Tarka takes Exeter by storm

Jane Blanchard
Authored by Jane Blanchard
Posted Thursday, October 22, 2015 - 8:28am

Exeter Cathedral was transformed into a rural scene on Tuesday evening when HRH the Countess of Wessex attended the first night performance of Tarka the Opera, a specially commissioned work for the Two Moors Festival.

The audience were treated to a cast of professional musicians and singers alongside the Dorchester Choral Society and school children from four Exeter schools in a two hour performance of the opera. The Countess (pictured above) who is patron of the Festival, arrived at the Royal Clarence Hotel on Cathedral Green where she met Festival organisers, sponsors and patrons. Then she made her way to the Cathedral for the performance.

The Cathedral was transformed into a rural scene complete with a bridge, trees and plants for a performance in the round.
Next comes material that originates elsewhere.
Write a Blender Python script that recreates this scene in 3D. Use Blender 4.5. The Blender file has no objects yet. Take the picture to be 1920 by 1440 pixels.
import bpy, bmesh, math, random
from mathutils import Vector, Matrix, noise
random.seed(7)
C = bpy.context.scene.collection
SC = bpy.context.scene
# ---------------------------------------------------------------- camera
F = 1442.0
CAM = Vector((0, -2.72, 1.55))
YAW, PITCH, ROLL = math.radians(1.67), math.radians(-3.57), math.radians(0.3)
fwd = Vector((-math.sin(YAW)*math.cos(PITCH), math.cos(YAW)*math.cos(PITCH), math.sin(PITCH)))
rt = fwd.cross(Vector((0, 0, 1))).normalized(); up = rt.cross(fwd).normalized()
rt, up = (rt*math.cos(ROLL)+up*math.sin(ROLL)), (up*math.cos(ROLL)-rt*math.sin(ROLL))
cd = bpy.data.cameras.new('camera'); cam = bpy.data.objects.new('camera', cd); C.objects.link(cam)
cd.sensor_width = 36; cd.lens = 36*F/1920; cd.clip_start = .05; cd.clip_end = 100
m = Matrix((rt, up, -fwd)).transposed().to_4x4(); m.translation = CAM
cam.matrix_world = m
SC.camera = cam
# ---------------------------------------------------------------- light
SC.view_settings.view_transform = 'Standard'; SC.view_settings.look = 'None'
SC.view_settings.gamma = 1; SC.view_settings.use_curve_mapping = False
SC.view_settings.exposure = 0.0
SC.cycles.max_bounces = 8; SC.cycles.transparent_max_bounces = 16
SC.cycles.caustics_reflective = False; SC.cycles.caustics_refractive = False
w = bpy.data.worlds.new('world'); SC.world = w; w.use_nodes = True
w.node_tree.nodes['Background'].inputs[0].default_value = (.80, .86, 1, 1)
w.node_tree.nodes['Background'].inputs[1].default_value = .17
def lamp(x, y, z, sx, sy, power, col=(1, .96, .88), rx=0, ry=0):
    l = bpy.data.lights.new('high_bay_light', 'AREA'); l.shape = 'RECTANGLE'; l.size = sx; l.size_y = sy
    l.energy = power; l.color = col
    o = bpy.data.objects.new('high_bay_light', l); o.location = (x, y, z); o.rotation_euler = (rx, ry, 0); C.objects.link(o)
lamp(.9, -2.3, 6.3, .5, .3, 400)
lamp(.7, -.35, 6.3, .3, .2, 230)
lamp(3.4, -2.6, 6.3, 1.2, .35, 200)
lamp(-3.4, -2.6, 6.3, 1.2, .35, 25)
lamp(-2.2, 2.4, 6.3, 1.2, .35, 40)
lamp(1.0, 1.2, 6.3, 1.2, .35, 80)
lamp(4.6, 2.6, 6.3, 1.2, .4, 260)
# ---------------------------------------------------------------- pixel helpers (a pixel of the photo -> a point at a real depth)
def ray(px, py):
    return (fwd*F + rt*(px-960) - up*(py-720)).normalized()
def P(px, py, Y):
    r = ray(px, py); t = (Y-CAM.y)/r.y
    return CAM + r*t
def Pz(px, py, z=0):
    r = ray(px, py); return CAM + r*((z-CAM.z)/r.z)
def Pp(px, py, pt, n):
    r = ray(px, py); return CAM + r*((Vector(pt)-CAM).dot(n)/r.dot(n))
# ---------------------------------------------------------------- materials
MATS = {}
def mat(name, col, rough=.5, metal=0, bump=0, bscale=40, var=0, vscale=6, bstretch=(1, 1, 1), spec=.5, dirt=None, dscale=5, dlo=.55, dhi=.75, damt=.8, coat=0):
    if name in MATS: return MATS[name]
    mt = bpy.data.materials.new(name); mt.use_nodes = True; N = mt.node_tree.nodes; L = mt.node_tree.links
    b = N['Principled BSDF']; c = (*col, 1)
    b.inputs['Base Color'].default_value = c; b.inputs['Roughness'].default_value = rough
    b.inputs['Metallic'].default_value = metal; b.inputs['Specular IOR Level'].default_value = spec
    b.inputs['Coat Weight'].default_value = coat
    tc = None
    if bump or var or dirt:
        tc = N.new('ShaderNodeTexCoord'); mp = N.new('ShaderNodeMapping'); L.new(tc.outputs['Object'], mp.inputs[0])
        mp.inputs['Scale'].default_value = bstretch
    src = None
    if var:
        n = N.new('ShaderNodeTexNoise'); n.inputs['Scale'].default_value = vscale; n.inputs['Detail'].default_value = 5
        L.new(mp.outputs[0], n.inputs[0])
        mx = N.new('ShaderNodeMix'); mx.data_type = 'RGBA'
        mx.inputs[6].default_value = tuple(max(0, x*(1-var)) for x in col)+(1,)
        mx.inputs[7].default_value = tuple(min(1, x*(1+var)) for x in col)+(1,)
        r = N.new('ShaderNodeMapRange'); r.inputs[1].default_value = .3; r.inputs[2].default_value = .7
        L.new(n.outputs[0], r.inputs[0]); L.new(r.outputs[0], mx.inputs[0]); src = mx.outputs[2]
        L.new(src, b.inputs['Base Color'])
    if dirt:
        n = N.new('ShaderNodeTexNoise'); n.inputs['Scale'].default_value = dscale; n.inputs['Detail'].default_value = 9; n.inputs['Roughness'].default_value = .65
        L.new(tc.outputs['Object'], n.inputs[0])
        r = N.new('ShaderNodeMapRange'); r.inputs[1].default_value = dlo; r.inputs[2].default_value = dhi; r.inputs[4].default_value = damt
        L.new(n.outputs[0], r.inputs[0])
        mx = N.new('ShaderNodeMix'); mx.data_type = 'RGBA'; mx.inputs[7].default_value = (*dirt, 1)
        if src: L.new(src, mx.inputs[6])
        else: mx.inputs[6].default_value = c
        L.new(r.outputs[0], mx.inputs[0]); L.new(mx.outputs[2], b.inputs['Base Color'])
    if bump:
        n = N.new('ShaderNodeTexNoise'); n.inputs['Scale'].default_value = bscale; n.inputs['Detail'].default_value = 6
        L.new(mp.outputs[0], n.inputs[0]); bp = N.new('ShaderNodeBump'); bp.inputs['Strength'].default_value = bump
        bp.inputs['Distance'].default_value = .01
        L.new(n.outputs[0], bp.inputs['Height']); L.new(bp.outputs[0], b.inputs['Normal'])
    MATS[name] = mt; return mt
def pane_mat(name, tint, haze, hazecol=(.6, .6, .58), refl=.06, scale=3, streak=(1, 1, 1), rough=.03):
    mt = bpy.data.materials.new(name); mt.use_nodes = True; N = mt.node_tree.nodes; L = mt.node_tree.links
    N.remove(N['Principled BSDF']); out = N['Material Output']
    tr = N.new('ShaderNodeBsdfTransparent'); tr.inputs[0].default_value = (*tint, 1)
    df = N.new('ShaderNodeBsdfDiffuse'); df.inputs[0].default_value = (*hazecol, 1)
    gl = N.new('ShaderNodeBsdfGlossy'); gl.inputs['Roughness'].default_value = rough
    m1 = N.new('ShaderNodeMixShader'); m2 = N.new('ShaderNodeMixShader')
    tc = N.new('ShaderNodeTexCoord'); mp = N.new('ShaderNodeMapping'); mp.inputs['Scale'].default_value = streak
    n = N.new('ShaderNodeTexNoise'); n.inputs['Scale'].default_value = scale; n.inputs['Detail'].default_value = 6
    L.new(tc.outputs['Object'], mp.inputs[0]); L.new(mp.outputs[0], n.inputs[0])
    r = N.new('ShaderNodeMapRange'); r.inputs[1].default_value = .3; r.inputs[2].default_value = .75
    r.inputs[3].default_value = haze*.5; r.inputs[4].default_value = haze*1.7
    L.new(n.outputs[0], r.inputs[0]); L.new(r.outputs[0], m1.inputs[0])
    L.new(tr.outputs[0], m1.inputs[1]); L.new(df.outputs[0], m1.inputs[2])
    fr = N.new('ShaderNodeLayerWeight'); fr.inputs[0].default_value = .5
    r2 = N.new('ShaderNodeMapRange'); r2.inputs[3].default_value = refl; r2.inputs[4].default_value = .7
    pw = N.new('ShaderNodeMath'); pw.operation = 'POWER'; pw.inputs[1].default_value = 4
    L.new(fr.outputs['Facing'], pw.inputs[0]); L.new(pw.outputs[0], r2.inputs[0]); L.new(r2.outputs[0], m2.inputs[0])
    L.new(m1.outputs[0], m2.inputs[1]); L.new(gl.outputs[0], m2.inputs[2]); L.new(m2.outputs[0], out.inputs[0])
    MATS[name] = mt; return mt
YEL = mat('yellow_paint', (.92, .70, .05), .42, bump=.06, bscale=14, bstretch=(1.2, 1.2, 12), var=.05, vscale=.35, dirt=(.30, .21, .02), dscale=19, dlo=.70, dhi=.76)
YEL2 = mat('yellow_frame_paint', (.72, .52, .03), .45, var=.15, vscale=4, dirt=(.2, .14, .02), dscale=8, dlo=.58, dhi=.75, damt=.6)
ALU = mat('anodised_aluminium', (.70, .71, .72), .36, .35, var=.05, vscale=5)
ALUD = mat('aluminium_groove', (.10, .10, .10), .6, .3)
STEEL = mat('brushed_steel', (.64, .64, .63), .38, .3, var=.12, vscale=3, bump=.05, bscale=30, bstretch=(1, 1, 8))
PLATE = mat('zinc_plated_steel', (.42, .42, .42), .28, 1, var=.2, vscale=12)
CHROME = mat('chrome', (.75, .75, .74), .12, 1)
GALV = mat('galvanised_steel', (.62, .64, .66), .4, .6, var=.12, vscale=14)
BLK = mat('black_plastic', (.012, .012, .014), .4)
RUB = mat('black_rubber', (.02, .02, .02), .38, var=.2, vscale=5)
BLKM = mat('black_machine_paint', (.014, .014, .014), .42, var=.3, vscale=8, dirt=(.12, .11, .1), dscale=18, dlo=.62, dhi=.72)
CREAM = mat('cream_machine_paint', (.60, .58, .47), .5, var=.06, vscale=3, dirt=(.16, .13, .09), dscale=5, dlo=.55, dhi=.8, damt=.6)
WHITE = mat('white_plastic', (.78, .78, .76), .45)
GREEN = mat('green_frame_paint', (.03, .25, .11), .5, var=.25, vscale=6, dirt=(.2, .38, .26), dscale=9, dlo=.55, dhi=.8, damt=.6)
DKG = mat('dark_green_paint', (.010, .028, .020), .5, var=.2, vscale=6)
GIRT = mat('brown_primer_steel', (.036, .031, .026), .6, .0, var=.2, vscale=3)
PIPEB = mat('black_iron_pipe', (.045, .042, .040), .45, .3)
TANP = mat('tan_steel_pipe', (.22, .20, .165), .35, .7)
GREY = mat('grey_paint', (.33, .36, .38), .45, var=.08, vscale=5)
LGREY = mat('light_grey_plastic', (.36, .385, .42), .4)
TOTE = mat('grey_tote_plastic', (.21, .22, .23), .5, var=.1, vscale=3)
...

Even the orchestra and chorus were in costume as the actors and singers wove in and out of the spaces. Children from the Maynard Junior School, St Leonard’s Primary School, Ladysmith School and Woodward Academy Hounds played the parts of ducks and eels in an imaginative recreation of Henry Williamson’s much loved book, Tarka the Otter.

The Countess took time to chat to the young performers and clearly enjoyed the evening. She has been a regular visitor to the Festival since she became patron.

The opera was first commissioned by festival organizers Penny and John Adie when they found themselves stuck in a traffic jam in London’s Bayswater Road. They’d been trying to find a work that would lend itself to the local community performing alongside professional musicians. Inspiration came in that traffic queue when they made the decision to commission a work themselves and Tarka the Otter became the perfect choice.
‘It was such a magnificent work that we thought it was time for a new production in a completely different venue,’ said Mrs Adie, Two Moors Festival artistic director. ‘So here we are nine years later in a completely different and magnificent setting.'

Composed by Stephen McNeff, Tarka was first performed at Rosemoor RHS Garden in 2006, receiving a four star review from the Times newspaper who dubbed it ‘a real corker of a piece’.

This new production was directed by singer and stage director Thomas Guthrie, who sang the part of the officer in the original production. It was conducted by Nicholas Cleobury who has worked with all the major UK orchestras and in concert halls all over the world.

Two Moors Festival has been celebrating its 15th anniversary this year with 29 concerts across 16 venues in Devon and Somerset. There will be more festival action in the Cathedral on Friday when stage and screen actor Simon Callow joins forces with the Orchestra of the Swan as narrator in a performance of Prokofiev’s Peter and the Wolf. the orchestra will also be playing Beethoven and Stravinsky. The festival concludes on Sunday with a special recital in Dulverton, Somerset by legendary Russian pianist Elisabeth Leonskaja.